The major sponsors of Scouting in the early 1970’s were the Catholic and Protestant Churches. Dr. Mortensen observed that Scouts belonging to units chartered to these organizations tended to remain in Scouting longer and advance further than did the Scouts in units sponsored by the Church of Jesus Christ of Latter-day Saints [LDS]. He turned his attention to finding out why.

Dr. Mortensen understood the basis for the close ties that exist between the Church of Jesus Christ of Latter-day Saints and the Boys Scouts of America. The Church’s Aaronic Priesthood/Young Men organization used Boy Scouting and Exploring as its “activity arm” in the United States.

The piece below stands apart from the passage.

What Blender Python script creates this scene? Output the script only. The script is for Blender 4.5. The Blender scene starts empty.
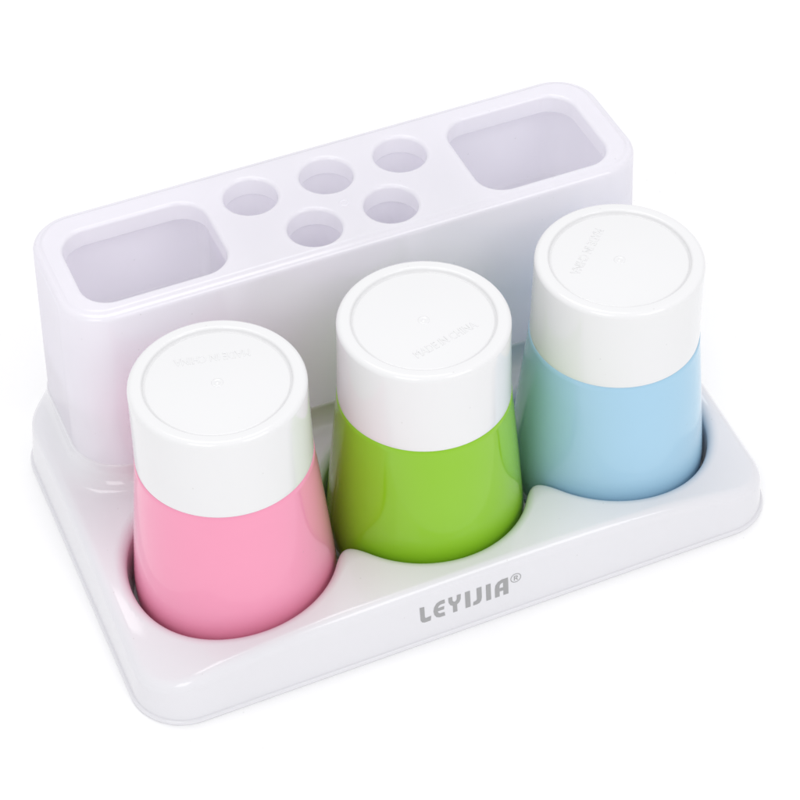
import bpy, math
import numpy as np
from mathutils import Vector, Matrix

S = 0.008                      # one modelling unit is 8 mm
scene = bpy.context.scene
COL = scene.collection

# ------------------------------------------------------------------ camera
cam_d = bpy.data.cameras.new('camera')
cam = bpy.data.objects.new('camera', cam_d)
COL.objects.link(cam)
Cc = Vector((-16.873, -59.335, 73.808))
rv = Vector((0.91596854, -0.40116744, -0.00814385))
uv_ = Vector((0.28914858, 0.6458567, 0.7065849))
bv = rv.cross(uv_)
cam.matrix_world = Matrix.Translation(Cc * S) @ Matrix((rv, uv_, bv)).transposed().to_4x4()
cam_d.sensor_width = 36.0
cam_d.lens = 2197.95 / 800 * 36
cam_d.shift_x = -13.59 / 800
cam_d.shift_y = -16.55 / 800
cam_d.clip_start = 0.01
cam_d.clip_end = 50
scene.camera = cam


# ------------------------------------------------------------------ materials
def plastic(name, col, rough=0.2, sss=0.0, rad=0.5, coat=0.0, mottled=0.012, bump=0.0, translucent=0.0):
    m = bpy.data.materials.new(name)
    m.use_nodes = True
    nt = m.node_tree
    b = nt.nodes['Principled BSDF']
    tc = nt.nodes.new('ShaderNodeTexCoord')
    n = nt.nodes.new('ShaderNodeTexNoise')
    n.inputs['Scale'].default_value = 22
    n.inputs['Detail'].default_value = 3
    nt.links.new(tc.outputs['Object'], n.inputs['Vector'])
    mx = nt.nodes.new('ShaderNodeMix')
    mx.data_type = 'RGBA'
    mx.inputs['A'].default_value = (*[max(0, c - mottled) for c in col], 1)
    mx.inputs['B'].default_value = (*[min(1, c + mottled) for c in col], 1)
    nt.links.new(n.outputs['Fac'], mx.inputs['Factor'])
    # sparse fine dust specks
    vo = nt.nodes.new('ShaderNodeTexVoronoi')
    vo.inputs['Scale'].default_value = 130
    nt.links.new(tc.outputs['Object'], vo.inputs['Vector'])
    ds = nt.nodes.new('ShaderNodeMapRange')
    ds.inputs['From Min'].default_value = 0.02
    ds.inputs['From Max'].default_value = 0.05
    ds.inputs['To Min'].default_value = 0.17
    ds.inputs['To Max'].default_value = 0.0
    nt.links.new(vo.outputs['Distance'], ds.inputs['Value'])
    mx2 = nt.nodes.new('ShaderNodeMix')
    mx2.data_type = 'RGBA'
    nt.links.new(ds.outputs['Result'], mx2.inputs['Factor'])
    nt.links.new(mx.outputs['Result'], mx2.inputs['A'])
    mx2.inputs['B'].default_value = (0.25, 0.24, 0.22, 1)
    mx = mx2
    nt.links.new(mx.outputs['Result'], b.inputs['Base Color'])
    rr = nt.nodes.new('ShaderNodeMapRange')
    rr.inputs['To Min'].default_value = rough * 0.85
    rr.inputs['To Max'].default_value = rough * 1.15
    nt.links.new(n.outputs['Fac'], rr.inputs['Value'])
    nt.links.new(rr.outputs['Result'], b.inputs['Roughness'])
    b.inputs['IOR'].default_value = 1.49
    if coat:
        b.inputs['Coat Weight'].default_value = coat
        b.inputs['Coat Roughness'].default_value = 0.04
    if sss:
        b.inputs['Subsurface Weight'].default_value = sss
        b.inputs['Subsurface Radius'].default_value = (1, 0.97, 1)
        b.inputs['Subsurface Scale'].default_value = rad * S
    if bump:
        n2 = nt.nodes.new('ShaderNodeTexNoise')
        n2.inputs['Scale'].default_value = 40
        n2.inputs['Detail'].default_value = 1
        nt.links.new(tc.outputs['Object'], n2.inputs['Vector'])
        bp = nt.nodes.new('ShaderNodeBump')
        bp.inputs['Strength'].default_value = bump
        bp.inputs['Distance'].default_value = 0.02 * S
        nt.links.new(n2.outputs['Fac'], bp.inputs['Height'])
        nt.links.new(bp.outputs['Normal'], b.inputs['Normal'])
    if translucent:            # thin white walls let some of the light through
        b.inputs['Specular IOR Level'].default_value = min(1.0, 0.5 / (1 - translucent))
        tr = nt.nodes.new('ShaderNodeBsdfTranslucent')
        nt.links.new(mx.outputs['Result'], tr.inputs['Color'])
        ms = nt.nodes.new('ShaderNodeMixShader')
        ms.inputs['Fac'].default_value = translucent
        nt.links.new(b.outputs['BSDF'], ms.inputs[1])
        nt.links.new(tr.outputs['BSDF'], ms.inputs[2])
        nt.links.new(ms.outputs['Shader'], nt.nodes['Material Output'].inputs['Surface'])
    return m


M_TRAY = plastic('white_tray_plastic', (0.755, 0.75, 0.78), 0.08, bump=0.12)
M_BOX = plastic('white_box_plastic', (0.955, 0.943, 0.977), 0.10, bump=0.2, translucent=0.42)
M_CUPW = plastic('white_cup_plastic', (0.80, 0.80, 0.805), 0.08)
M_PINK = plastic('pink_plastic', (0.88, 0.325, 0.48), 0.05)
M_GREEN = plastic('green_plastic', (0.27, 0.555, 0.02), 0.05)
M_BLUE = plastic('blue_plastic', (0.375, 0.605, 0.77), 0.05)
M_LOGO = plastic('grey_print', (0.34, 0.34, 0.345), 0.35, mottled=0.03)
M_GROUND = plastic('white_backdrop_paper', (0.965, 0.965, 0.965), 0.6, mottled=0.004)


# ------------------------------------------------------------------ objects
def link(name, me, parent=None, mat=None, loc=None):
    o = bpy.data.objects.new(name, me)
    COL.objects.link(o)
    if parent: o.parent = parent
    if mat: me.materials.append(mat)
    if loc is not None: o.location = [c * S for c in loc]
    return o


def thing(name, label, cat, loc=(0, 0, 0), group=None):
    o = bpy.data.objects.new(name, None)
    COL.objects.link(o)
    o.empty_display_size = 0.02
    o.location = [c * S for c in loc]
    o['label'] = label
    o['category'] = cat
    if group: o['group'] = group
    return o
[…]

No other organization has adopted Scouting as the official program for its young men in the same way as the LDS Church.

The concept of Priesthood, its quorums, and youth leadership are an essential part of a young men’s development in the LDS Church. Young men in the LDS Church become eligible to receive the Aaronic Priesthood when they reach the age of 12. After they successfully complete a personal worthiness interview with the Bishop, they are presented to the Ward [local congregation], whereupon the Aaronic Priesthood is conferred upon them.

There are three basic offices within the Aaronic Priesthood: Deacon, Teacher and Priest. Each office is associated with a specific age group. Customarily, Deacons are 12- and 13-year-olds, Teachers are 14- and 15-year-olds, and Priests are 16- and 17-year-olds. Each of the young men in the Ward holding the same office is organized into distinctly separate groups called “quorums”. Each quorum is led by three of its members who have been “called” to preside.

Dr. Mortensen saw that boys were being lost to Scouting around the age of 14. While this was not unusual, he saw that the young man’s Aaronic Priesthood experience was having an effect on his participation in Scouting. The two available Scouting programs, Boy Scouting and Exploring, did not align effectively with the Aaronic Priesthood’s three quorums. This mismatch in organizational structure combined with a predisposition that exists throughout Scouting for boys to leave Scouting about the age of 14. The answer seemed obvious: a third program for 14- and 15-year-old young men had to be created.